[Raw data]:
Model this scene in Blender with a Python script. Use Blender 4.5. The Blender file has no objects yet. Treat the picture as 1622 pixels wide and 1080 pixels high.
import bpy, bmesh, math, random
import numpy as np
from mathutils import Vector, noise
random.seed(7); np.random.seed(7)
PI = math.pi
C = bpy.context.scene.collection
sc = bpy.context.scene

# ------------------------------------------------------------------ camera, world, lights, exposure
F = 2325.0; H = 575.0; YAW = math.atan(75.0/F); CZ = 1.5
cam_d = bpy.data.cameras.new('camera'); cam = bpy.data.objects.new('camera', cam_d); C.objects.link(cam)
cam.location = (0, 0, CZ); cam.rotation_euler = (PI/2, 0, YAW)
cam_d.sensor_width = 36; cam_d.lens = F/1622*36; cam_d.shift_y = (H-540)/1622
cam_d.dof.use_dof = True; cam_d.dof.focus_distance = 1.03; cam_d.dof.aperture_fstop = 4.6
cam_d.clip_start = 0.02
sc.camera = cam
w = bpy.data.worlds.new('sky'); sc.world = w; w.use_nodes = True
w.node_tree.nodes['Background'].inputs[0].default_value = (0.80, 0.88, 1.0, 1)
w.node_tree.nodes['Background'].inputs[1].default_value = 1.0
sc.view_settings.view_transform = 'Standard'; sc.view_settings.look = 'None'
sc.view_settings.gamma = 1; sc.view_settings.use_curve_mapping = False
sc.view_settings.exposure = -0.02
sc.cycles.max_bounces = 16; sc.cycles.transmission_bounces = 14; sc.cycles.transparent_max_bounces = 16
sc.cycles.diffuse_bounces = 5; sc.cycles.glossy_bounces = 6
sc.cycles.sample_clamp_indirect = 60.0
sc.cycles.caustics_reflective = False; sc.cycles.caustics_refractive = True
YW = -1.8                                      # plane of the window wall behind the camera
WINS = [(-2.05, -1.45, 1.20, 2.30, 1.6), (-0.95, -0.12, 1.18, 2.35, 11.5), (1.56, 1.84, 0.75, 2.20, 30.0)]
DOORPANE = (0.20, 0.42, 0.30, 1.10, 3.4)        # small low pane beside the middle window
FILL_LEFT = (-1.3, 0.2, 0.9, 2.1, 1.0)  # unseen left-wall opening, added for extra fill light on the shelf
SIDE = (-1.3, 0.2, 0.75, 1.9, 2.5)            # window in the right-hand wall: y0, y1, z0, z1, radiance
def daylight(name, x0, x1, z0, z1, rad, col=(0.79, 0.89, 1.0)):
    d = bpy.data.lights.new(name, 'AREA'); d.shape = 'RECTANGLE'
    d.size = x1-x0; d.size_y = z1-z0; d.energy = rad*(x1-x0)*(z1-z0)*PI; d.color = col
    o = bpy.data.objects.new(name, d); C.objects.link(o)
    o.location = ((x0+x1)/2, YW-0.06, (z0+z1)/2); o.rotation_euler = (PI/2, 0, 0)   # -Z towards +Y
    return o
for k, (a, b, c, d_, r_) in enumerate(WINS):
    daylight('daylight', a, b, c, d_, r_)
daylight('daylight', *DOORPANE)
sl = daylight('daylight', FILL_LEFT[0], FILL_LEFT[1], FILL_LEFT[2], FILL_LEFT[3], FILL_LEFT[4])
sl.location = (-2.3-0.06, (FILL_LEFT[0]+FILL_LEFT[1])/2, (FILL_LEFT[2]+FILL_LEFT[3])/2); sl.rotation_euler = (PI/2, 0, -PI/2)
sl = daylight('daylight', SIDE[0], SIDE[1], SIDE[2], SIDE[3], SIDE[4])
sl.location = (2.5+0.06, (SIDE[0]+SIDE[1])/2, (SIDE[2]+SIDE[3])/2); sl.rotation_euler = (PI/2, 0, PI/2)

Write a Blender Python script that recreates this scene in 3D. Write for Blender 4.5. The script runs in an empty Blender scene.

[Objective]:
Give back, verbatim, the lines from the top of the entries above through the line containing "sc = bpy.context.scene".

[Written answer]:
Model this scene in Blender with a Python script. Use Blender 4.5. The Blender file has no objects yet. Treat the picture as 1622 pixels wide and 1080 pixels high.
import bpy, bmesh, math, random
import numpy as np
from mathutils import Vector, noise
random.seed(7); np.random.seed(7)
PI = math.pi
C = bpy.context.scene.collection
sc = bpy.context.scene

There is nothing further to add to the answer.